At the same time, Sam is still more so a supporting player that either reacts to Jackie's discretions/indiscretions, or is the simple butt of jokes about his own flaws. More interesting is his animal-pal Zoogie, who defies categorization simply by the force of his ego, or Madame Red, who defies everything out of pure habit. To me, Sam is no more than a foil for Zoogie's purely self-centered indiscretions, or a sounding board to Travis' ambitions (much as his best friend Miller served as partner/foil.) Sam otherwise has no developed personality other than the fact that he abhors germs, and thus has trouble getting dates or keeping them interested long enough. This makes the pairing of Jackie and Sam uncomfortably odd, even under the circumstances.

That's why it's important to make this distinction, and to me, Janz is still in the process of balancing this: it's a cartoon. How far do you take images and ramp up their virtues and flaws without offending the people they represent, but still retain properties that render them wholly interesting? For me, Jackie's life situation (single mother with job) is closely related to how I was brought up, and therefore I take a special interest in her relationship with her son, her friend(s) and society at large. That's a situation that has been largely untouched in comics and entertainment (with some notable exceptions that were either middling or polarizing), so I look at how Janz portrays these characters. I say, if it were a problem, the New York Daily News would have dropped it like a hot potato from their pages (as they so often did with The Boondocks, which more directly observed and informed on the issue of race relations and particularly interracial relationships), but only time will tell. Other notable strips have changed their name and/or first-team roster in early-to-mid stages of their existence, including Popeye (from Thimble Theatre), Scruffy Smith (from Barney Google and Sparkplug, which was blessed from childhood as the moniker of another quick-change artist, Charles M. Schulz.) A notorious example of this type of evolution, if you will, is Opus (Berkeley Breathed), which began it's existence as Bloom County and then brilliantly segued to Outland before retiring and reemerging some years later as Opus. Ultimately, the characters themselves, and the audience reaction to those characters often determine the direction the entire strip takes. (in Schulz' case however, the name "Peanuts" was actually forced on him by his publishers, and he resented this to the day he died.) Even in my own work, I found it necessary to shake up the roster; add characters and drop others, and in one case completely spin a character into an alternate universe of it's own. This is as natural as living our own lives.

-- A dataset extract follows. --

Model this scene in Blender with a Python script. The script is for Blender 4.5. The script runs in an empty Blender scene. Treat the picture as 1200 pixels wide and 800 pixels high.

Overall, I recommend the strip based on it's graphic style (clearly cartoonish, but cleanly done so), but with the reservation that the strip either benignly ignores or perhaps is cleverly building up to issues that could certainly shake up the syndicated comic strip industry. It's edgy like sneaking through the barrier edgy, not confronting authority edgy. I still can't tell what the creator's bent is, which more than likely pleases the syndicate to no end as it does not limit it's potential audience to a particular demographic category. But in the wake of Aaron MacGruder, that's still kind of lame. If you like chuckles without strong or subversive commentary, you'll like the strip as was, and as currently constructed.

Yet, as George Carlin so eloquently put it, entropy excites me. You have fun with that.